Excuse my french - but what's a noggin? I'm going to run a single 1.0mm earth wire to a socket down the edge of a door frame, all sheathed by graan/yellow. Bit of a pain in the arse, but nothing compared to the grief from the girlf of having a plastic socket in a house full of stainless ones....
A lath and plaster wall is hollow. It's constructed out of vertical studs. But at perhaps two places there will be horizontal 'noggins' to add strength and prevent twisting. These also stop you just dropping a cable from top to bottom. But you can channel out over the noggin and bring the cable round over it, then make good.
Running an extra cable off to some other circuit to pick up an earth is itself a bit of a bodge (not a terrible one, but definitely not best practice); the "fully right" thing to do is to rewire your downstairs lighting circuit with new cable which includes the earth conductor. You'll be able to reuse most or all of the existing cable route, but if the old stuff is plastered in you'll get plenty of practice in applying one-coat patching plaster!
Unearthed lighting circuits wnet out-of-regs at least 30 years ago, which suggests your downstairs circuit cable is coming to the end of its useful. It's not that likely to be the original 30s you mentioned in a previous post - back then it would've been rubber-sheathed, and you'd find that the insulation would be crumbling off it the moment you unscrewed the old fittings and moved the cable around a bit. (If that *is* happening, BTW, you need to rewire *urgently*, as the risk of sparks and in the worst case fire is well above neglible...)
Borrowing an earth connection from the socket circuit is against regs, as its possible someone could one day disconnect the socket cct, but leave the lights powered up. However, it will clearly greatly increase the safety of your dodgy setup.
Uhoh. If its really that old, or even 40s or 50s, dangers are bound to be lurking. The number 2 rule with really old wiring is dont move it, not even slightly. A quarter inch of movement is enough to cause a short or fire if the rubber's perished - and it normally is.
The number 1 rule? Disconnect it and rewire. 1930s wiring is anything but safe: in fact 30s wiring in the condition it will be in today would have been condemned even back in the 30s. I dont know when lighting had to have earths, but 2 core lighting is very old, and probably well past its reasonably safe by date.
I _really_ wouldnt want metal light switches on a dodgy setup like that. Even when earthed, the level of shock protection is liable to be real poor, and the odds of earthed things going live quite high. Why? High earth impedances, wire fuses, no RCD, no crossbonding, no earthing on parts of the install, heavily corroded wiring, high probability of shorts, high leakage... no thank you. get it fixed.
I've had a look round the rest of the downstairs cabling. Only the kitchen and the lounge have no earth, so it looks like the rest of it has been redone at some point. The lounge wiring looks in pretty good condition, it does look like a grey rubber sheath on the wiring but its not flaking at all. I've already got the new earth cable hidden behind the door frame, but I haven't yet cabled it to the socket (going to make it flush fit later this week).
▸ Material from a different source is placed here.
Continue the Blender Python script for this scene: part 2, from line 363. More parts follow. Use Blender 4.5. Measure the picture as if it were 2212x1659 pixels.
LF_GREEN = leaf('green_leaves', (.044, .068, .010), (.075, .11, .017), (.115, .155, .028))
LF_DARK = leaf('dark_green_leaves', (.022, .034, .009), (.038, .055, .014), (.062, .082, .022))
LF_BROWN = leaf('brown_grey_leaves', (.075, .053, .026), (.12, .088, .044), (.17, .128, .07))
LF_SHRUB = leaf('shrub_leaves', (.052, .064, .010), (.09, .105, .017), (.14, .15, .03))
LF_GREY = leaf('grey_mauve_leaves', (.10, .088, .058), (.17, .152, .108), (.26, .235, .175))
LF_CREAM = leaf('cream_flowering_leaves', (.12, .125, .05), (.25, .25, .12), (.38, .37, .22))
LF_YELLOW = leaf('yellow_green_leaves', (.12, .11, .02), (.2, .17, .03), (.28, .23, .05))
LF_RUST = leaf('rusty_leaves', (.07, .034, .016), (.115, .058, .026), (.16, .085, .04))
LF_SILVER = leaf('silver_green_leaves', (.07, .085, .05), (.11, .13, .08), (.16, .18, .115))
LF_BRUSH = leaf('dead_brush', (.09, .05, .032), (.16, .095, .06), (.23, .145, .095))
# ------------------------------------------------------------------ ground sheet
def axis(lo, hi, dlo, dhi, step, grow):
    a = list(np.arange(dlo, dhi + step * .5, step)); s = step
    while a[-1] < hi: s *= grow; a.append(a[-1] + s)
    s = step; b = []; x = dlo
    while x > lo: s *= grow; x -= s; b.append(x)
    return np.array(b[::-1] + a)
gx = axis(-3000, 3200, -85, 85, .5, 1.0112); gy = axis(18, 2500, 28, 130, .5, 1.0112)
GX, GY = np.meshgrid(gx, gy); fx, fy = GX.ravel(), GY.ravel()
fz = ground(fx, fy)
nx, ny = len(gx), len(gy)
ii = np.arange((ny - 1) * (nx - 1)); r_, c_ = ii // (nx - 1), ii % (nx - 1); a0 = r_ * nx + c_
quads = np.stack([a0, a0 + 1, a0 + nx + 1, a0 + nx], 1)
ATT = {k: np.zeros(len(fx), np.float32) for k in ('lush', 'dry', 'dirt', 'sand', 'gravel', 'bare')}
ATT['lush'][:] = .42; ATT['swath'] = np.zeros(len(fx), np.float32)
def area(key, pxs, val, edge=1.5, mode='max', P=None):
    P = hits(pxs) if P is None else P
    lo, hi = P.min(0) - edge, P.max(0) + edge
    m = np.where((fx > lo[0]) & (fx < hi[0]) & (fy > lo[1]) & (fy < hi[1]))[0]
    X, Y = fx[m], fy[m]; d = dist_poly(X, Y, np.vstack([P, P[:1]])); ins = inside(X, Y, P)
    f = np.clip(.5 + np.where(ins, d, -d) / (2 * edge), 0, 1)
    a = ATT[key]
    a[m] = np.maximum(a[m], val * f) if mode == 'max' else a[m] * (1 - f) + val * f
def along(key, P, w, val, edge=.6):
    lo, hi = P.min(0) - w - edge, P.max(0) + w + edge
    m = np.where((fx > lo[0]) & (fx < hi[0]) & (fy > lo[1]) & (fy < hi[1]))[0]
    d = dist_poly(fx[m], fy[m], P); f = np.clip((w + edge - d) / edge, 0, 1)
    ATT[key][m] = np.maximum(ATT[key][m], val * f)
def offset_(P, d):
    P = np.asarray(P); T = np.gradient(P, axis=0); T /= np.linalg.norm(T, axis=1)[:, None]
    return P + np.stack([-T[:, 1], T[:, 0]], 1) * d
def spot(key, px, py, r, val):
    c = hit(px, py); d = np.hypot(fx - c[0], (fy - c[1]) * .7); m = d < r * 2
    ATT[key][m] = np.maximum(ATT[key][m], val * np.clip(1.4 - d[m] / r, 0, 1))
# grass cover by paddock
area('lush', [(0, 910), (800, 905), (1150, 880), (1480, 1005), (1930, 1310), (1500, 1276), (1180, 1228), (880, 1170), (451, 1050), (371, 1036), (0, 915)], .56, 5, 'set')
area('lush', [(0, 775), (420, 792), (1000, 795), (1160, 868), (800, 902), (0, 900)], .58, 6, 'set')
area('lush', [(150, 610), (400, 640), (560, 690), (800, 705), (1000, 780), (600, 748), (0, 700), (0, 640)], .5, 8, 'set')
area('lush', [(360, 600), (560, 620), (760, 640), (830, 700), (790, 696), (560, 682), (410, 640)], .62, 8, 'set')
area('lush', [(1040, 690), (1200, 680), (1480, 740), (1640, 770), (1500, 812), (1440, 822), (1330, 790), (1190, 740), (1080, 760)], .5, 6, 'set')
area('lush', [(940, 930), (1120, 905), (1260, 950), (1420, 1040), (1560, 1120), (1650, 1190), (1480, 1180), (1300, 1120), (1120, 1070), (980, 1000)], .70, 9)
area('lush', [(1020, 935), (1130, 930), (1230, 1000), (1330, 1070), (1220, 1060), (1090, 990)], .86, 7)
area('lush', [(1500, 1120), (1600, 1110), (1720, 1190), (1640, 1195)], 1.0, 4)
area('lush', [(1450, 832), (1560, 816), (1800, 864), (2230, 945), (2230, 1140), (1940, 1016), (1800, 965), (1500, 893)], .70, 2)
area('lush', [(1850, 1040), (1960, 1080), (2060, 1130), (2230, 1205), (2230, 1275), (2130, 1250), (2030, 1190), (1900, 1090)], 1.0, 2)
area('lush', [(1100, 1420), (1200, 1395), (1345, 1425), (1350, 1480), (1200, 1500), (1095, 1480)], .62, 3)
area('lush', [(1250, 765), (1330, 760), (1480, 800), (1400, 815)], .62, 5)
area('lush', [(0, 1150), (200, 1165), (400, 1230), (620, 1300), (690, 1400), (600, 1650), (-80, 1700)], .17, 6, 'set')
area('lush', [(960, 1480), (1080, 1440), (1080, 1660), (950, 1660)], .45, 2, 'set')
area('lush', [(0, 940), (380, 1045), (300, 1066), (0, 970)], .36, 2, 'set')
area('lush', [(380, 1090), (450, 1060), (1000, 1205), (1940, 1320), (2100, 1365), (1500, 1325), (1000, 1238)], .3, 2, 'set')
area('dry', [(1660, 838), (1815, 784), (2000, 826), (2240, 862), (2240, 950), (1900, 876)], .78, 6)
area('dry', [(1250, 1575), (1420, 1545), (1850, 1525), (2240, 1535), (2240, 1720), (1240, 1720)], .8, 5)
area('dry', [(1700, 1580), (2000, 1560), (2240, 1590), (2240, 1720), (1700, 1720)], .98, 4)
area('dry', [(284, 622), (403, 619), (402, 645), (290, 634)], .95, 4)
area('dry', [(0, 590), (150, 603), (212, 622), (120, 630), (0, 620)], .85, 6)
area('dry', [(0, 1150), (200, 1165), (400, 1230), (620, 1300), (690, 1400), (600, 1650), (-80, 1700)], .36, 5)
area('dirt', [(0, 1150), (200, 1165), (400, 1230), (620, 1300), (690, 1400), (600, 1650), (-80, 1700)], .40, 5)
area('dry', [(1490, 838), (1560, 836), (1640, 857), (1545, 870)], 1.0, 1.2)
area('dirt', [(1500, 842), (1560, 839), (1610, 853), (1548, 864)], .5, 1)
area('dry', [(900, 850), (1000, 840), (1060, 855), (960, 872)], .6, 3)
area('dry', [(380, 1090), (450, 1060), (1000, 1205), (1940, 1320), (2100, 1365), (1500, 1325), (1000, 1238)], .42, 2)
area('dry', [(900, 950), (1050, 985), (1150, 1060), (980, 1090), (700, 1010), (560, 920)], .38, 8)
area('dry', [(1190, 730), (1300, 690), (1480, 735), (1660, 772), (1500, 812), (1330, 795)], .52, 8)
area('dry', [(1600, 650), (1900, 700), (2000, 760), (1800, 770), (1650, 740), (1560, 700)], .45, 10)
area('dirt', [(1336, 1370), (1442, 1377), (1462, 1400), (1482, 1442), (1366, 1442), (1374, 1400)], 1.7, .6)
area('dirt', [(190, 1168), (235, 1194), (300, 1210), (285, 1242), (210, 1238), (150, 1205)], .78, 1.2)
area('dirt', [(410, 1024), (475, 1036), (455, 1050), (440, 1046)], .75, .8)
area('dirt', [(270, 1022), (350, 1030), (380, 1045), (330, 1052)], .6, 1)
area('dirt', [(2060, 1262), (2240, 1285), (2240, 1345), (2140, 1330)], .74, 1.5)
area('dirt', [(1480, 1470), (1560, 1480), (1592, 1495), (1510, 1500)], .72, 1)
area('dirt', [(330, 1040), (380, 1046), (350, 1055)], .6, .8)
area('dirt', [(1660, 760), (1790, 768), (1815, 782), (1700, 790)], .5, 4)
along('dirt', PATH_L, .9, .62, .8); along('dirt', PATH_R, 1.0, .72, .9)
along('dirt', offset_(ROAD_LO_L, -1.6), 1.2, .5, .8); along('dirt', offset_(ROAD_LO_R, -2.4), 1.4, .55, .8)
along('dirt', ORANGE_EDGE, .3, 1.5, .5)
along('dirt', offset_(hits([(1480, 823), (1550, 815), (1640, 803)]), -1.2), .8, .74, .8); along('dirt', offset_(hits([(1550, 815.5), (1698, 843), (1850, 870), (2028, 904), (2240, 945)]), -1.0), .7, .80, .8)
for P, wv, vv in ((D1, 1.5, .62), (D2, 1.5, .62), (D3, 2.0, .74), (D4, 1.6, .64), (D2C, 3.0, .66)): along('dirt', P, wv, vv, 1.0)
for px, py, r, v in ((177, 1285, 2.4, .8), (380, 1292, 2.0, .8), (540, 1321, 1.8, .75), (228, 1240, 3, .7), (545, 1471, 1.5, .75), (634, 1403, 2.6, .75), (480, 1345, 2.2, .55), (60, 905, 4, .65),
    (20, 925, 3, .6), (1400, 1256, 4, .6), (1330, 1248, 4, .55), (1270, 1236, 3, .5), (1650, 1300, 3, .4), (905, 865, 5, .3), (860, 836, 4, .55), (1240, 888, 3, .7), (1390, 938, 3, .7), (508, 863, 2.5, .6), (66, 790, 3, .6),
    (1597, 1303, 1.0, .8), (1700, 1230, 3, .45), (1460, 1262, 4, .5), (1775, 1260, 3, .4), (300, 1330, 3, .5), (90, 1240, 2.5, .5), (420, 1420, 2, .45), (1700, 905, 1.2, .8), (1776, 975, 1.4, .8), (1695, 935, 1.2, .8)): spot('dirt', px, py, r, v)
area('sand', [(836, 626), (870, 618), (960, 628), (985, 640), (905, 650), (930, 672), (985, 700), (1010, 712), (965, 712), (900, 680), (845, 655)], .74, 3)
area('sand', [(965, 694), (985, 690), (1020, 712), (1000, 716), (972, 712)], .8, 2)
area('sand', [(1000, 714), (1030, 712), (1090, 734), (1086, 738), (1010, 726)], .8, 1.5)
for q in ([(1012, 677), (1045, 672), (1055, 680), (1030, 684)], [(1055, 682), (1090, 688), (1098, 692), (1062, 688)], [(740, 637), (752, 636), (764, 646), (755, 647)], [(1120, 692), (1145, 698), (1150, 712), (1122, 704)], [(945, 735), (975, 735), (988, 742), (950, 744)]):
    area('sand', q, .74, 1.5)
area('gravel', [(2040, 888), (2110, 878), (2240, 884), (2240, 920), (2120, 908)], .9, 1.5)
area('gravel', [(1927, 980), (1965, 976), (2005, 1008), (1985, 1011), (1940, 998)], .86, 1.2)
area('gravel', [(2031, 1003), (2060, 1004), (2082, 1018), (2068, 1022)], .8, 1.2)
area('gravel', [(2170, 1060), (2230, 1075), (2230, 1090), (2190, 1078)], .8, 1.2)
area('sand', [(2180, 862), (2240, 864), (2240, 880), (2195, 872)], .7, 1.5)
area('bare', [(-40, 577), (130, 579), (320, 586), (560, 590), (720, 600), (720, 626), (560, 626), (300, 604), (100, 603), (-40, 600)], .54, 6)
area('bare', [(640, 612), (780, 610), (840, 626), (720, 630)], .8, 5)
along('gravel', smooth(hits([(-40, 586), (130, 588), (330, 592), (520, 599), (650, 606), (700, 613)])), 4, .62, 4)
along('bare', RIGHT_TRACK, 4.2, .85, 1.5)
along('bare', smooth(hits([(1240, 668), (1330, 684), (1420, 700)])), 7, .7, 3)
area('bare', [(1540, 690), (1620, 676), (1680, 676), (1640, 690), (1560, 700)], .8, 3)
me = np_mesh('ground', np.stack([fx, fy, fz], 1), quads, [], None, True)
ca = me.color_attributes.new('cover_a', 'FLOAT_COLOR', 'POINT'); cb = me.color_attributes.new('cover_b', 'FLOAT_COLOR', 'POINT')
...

If it's grey, it's probably PVC. Rubber outer was normally black. But is there an earth conductor inside? Might well have been cut off at the ends.
The sure way would be to measure the size of the conductor with a micrometer or similar. Rubber cable if single strand will be 0.044 in or if stranded will have three 0.029. These sizes also existed with early PVC cables. Post '70 or so cables will be single strand metric.
IMHO OP should determine if its grey pvc or grey lead, they can look similar. A superficial metal scrape will reveal either bright metallic lead or lighter grey pvc.